- Short exercise -
Write the material out again in full, exactly.

═════ Available data ═════

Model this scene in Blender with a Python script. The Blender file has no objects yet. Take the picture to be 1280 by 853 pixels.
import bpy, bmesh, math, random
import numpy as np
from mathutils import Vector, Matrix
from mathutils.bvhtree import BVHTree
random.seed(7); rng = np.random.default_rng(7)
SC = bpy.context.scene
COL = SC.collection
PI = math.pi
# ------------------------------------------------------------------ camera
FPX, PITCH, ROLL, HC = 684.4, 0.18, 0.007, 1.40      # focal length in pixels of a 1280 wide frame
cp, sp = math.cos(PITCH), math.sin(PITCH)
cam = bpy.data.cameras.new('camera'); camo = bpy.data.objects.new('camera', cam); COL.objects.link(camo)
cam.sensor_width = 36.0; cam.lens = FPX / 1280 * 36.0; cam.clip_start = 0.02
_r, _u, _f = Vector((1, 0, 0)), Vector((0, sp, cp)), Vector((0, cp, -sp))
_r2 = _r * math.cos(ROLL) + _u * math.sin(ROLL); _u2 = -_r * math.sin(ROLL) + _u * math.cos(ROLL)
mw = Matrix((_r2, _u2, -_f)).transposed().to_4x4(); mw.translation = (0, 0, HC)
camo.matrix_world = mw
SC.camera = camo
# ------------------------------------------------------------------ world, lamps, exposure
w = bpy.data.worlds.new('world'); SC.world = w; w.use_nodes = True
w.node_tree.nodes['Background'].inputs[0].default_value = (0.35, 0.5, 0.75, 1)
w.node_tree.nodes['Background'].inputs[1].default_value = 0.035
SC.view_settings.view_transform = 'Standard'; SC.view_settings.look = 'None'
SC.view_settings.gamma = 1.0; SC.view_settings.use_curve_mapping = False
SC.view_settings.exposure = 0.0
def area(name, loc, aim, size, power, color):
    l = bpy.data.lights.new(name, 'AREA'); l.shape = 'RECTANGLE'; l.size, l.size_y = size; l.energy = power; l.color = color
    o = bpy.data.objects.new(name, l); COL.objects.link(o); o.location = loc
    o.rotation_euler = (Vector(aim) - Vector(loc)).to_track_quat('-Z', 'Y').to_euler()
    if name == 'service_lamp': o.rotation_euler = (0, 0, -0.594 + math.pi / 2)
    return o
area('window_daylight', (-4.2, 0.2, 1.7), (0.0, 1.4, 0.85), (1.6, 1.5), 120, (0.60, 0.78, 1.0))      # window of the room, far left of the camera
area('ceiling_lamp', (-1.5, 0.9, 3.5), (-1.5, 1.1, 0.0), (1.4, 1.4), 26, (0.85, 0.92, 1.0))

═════

- Answer below -
Model this scene in Blender with a Python script. The Blender file has no objects yet. Take the picture to be 1280 by 853 pixels.
import bpy, bmesh, math, random
import numpy as np
from mathutils import Vector, Matrix
from mathutils.bvhtree import BVHTree
random.seed(7); rng = np.random.default_rng(7)
SC = bpy.context.scene
COL = SC.collection
PI = math.pi
# ------------------------------------------------------------------ camera
FPX, PITCH, ROLL, HC = 684.4, 0.18, 0.007, 1.40      # focal length in pixels of a 1280 wide frame
cp, sp = math.cos(PITCH), math.sin(PITCH)
cam = bpy.data.cameras.new('camera'); camo = bpy.data.objects.new('camera', cam); COL.objects.link(camo)
cam.sensor_width = 36.0; cam.lens = FPX / 1280 * 36.0; cam.clip_start = 0.02
_r, _u, _f = Vector((1, 0, 0)), Vector((0, sp, cp)), Vector((0, cp, -sp))
_r2 = _r * math.cos(ROLL) + _u * math.sin(ROLL); _u2 = -_r * math.sin(ROLL) + _u * math.cos(ROLL)
mw = Matrix((_r2, _u2, -_f)).transposed().to_4x4(); mw.translation = (0, 0, HC)
camo.matrix_world = mw
SC.camera = camo
# ------------------------------------------------------------------ world, lamps, exposure
w = bpy.data.worlds.new('world'); SC.world = w; w.use_nodes = True
w.node_tree.nodes['Background'].inputs[0].default_value = (0.35, 0.5, 0.75, 1)
w.node_tree.nodes['Background'].inputs[1].default_value = 0.035
SC.view_settings.view_transform = 'Standard'; SC.view_settings.look = 'None'
SC.view_settings.gamma = 1.0; SC.view_settings.use_curve_mapping = False
SC.view_settings.exposure = 0.0
def area(name, loc, aim, size, power, color):
    l = bpy.data.lights.new(name, 'AREA'); l.shape = 'RECTANGLE'; l.size, l.size_y = size; l.energy = power; l.color = color
    o = bpy.data.objects.new(name, l); COL.objects.link(o); o.location = loc
    o.rotation_euler = (Vector(aim) - Vector(loc)).to_track_quat('-Z', 'Y').to_euler()
    if name == 'service_lamp': o.rotation_euler = (0, 0, -0.594 + math.pi / 2)
    return o
area('window_daylight', (-4.2, 0.2, 1.7), (0.0, 1.4, 0.85), (1.6, 1.5), 120, (0.60, 0.78, 1.0))      # window of the room, far left of the camera
area('ceiling_lamp', (-1.5, 0.9, 3.5), (-1.5, 1.1, 0.0), (1.4, 1.4), 26, (0.85, 0.92, 1.0))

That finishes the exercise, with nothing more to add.